(Data items)
========
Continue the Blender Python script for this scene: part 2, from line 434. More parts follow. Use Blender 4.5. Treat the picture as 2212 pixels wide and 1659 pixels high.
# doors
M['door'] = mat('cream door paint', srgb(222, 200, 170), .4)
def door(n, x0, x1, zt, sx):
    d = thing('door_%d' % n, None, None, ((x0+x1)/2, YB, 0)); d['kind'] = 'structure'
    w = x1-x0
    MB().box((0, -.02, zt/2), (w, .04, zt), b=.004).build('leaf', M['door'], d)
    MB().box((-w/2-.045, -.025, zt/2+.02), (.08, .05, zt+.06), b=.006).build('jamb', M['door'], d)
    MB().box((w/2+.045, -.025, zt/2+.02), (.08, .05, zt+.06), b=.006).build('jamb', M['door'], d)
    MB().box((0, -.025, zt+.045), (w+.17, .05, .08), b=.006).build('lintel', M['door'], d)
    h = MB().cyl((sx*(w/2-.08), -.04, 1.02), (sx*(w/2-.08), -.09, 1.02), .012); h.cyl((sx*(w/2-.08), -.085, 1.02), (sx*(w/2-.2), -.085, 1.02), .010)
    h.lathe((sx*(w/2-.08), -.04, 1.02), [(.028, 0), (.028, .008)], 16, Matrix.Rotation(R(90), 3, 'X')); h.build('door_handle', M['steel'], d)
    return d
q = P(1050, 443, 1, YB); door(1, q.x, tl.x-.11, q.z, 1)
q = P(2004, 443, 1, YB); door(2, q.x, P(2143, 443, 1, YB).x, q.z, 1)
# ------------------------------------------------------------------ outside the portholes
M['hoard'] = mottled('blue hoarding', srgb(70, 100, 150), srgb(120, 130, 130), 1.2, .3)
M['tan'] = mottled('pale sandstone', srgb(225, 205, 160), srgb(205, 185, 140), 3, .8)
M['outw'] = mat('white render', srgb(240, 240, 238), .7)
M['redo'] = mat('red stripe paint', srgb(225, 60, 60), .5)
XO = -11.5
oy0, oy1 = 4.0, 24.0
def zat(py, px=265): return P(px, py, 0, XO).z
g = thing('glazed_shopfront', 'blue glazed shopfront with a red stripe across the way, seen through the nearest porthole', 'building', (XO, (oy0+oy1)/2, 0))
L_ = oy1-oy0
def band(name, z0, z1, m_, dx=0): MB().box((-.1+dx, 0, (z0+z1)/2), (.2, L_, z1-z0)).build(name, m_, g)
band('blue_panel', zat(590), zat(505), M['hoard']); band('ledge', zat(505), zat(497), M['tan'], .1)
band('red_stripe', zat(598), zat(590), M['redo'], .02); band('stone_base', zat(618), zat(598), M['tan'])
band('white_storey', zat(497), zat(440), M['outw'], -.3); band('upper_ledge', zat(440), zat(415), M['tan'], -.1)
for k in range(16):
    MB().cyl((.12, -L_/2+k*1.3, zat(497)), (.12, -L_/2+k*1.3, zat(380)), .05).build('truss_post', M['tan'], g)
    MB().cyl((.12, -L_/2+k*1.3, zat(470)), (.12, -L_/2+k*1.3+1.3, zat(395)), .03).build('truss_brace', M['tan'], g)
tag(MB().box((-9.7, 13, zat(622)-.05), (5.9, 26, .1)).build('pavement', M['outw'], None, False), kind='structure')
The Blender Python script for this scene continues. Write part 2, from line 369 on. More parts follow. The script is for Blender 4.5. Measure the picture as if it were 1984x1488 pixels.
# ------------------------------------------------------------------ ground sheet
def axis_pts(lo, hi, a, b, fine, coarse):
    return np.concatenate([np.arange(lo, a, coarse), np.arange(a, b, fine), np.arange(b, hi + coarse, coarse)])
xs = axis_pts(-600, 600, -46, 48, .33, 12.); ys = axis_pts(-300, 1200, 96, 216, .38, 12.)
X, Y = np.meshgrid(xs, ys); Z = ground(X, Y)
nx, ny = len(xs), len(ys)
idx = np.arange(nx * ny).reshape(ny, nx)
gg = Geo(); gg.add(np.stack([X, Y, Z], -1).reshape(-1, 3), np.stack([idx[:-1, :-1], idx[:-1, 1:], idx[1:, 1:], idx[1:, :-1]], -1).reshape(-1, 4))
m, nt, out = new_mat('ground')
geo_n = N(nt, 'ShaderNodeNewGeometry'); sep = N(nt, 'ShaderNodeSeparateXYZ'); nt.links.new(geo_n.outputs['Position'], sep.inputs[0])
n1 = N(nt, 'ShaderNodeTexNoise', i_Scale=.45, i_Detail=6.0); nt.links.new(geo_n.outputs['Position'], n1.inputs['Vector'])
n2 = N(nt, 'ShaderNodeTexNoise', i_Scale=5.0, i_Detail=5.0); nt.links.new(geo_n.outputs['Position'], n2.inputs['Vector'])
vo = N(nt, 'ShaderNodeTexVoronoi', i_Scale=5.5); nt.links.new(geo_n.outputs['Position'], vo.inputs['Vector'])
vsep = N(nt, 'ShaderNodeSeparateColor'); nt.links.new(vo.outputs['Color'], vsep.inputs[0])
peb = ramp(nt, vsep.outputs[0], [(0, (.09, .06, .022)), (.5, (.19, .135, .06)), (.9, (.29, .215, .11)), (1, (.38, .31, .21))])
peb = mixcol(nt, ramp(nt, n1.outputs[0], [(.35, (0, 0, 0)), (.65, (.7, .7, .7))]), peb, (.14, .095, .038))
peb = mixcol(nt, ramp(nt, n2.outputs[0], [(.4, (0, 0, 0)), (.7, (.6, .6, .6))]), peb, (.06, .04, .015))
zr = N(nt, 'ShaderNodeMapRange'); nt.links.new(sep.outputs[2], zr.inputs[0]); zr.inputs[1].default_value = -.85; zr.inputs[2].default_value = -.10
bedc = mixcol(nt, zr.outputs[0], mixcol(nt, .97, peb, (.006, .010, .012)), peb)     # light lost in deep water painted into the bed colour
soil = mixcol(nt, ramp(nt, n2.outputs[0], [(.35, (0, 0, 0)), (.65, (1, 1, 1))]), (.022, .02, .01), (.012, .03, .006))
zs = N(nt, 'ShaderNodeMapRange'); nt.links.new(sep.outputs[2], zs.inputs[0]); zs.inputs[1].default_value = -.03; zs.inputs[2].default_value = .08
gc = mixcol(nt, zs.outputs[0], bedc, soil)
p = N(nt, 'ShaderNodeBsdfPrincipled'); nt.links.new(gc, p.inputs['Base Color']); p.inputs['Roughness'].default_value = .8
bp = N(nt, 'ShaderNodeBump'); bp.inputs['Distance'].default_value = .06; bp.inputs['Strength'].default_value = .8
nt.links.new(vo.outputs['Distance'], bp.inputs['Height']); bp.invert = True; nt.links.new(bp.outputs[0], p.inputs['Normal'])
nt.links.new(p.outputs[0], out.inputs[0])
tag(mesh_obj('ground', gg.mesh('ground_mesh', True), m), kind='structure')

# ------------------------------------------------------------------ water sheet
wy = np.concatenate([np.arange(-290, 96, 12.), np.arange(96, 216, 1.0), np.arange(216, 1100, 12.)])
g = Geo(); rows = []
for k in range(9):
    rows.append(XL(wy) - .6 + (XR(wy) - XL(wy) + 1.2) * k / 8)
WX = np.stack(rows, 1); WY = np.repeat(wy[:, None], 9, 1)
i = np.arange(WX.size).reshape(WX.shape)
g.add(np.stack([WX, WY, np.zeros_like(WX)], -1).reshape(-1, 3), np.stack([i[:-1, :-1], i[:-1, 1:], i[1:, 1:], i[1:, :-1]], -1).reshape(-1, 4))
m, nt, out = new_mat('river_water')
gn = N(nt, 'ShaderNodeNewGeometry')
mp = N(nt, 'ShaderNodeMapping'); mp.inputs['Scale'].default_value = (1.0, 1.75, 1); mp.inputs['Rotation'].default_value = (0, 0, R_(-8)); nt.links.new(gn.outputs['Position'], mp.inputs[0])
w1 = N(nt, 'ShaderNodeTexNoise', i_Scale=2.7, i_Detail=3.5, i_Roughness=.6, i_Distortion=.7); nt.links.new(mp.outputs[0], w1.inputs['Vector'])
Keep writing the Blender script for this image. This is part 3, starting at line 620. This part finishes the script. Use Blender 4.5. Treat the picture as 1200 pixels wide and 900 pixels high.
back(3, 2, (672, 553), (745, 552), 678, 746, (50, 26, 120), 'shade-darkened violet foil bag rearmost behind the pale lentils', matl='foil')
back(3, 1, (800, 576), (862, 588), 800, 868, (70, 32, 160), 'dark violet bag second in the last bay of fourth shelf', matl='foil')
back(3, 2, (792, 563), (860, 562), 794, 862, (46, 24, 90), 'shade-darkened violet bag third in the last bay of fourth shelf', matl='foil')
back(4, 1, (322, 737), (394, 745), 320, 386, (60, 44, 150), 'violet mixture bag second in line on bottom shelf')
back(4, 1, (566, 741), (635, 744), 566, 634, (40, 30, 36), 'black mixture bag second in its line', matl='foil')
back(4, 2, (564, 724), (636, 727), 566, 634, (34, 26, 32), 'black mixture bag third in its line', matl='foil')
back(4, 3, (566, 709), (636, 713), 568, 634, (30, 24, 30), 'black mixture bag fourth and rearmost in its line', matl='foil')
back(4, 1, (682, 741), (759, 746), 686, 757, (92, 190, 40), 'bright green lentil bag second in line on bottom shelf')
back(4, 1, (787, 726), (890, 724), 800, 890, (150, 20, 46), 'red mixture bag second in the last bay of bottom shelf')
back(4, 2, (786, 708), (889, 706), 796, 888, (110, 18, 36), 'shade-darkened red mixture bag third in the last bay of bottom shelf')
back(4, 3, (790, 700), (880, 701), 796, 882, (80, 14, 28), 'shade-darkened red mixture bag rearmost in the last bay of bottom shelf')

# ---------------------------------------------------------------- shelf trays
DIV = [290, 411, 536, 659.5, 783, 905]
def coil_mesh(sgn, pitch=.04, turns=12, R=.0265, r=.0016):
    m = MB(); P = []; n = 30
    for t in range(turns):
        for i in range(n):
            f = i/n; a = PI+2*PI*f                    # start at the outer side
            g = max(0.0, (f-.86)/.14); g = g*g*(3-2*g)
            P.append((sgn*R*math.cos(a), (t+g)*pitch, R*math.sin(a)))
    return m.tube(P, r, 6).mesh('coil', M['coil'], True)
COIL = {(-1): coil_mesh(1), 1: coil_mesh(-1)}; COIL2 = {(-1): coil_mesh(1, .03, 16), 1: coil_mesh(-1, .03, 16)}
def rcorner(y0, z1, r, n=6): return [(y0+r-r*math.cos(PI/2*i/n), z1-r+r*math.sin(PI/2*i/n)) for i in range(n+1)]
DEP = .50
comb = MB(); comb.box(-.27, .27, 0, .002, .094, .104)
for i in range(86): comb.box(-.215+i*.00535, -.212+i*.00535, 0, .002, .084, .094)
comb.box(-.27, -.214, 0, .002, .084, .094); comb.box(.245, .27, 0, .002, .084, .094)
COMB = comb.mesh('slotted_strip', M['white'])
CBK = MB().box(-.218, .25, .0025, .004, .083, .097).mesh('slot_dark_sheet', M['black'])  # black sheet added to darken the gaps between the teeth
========
> Task statement: Look through the entries above and count each line holding "ground"; report the count alone.

> Written response: 4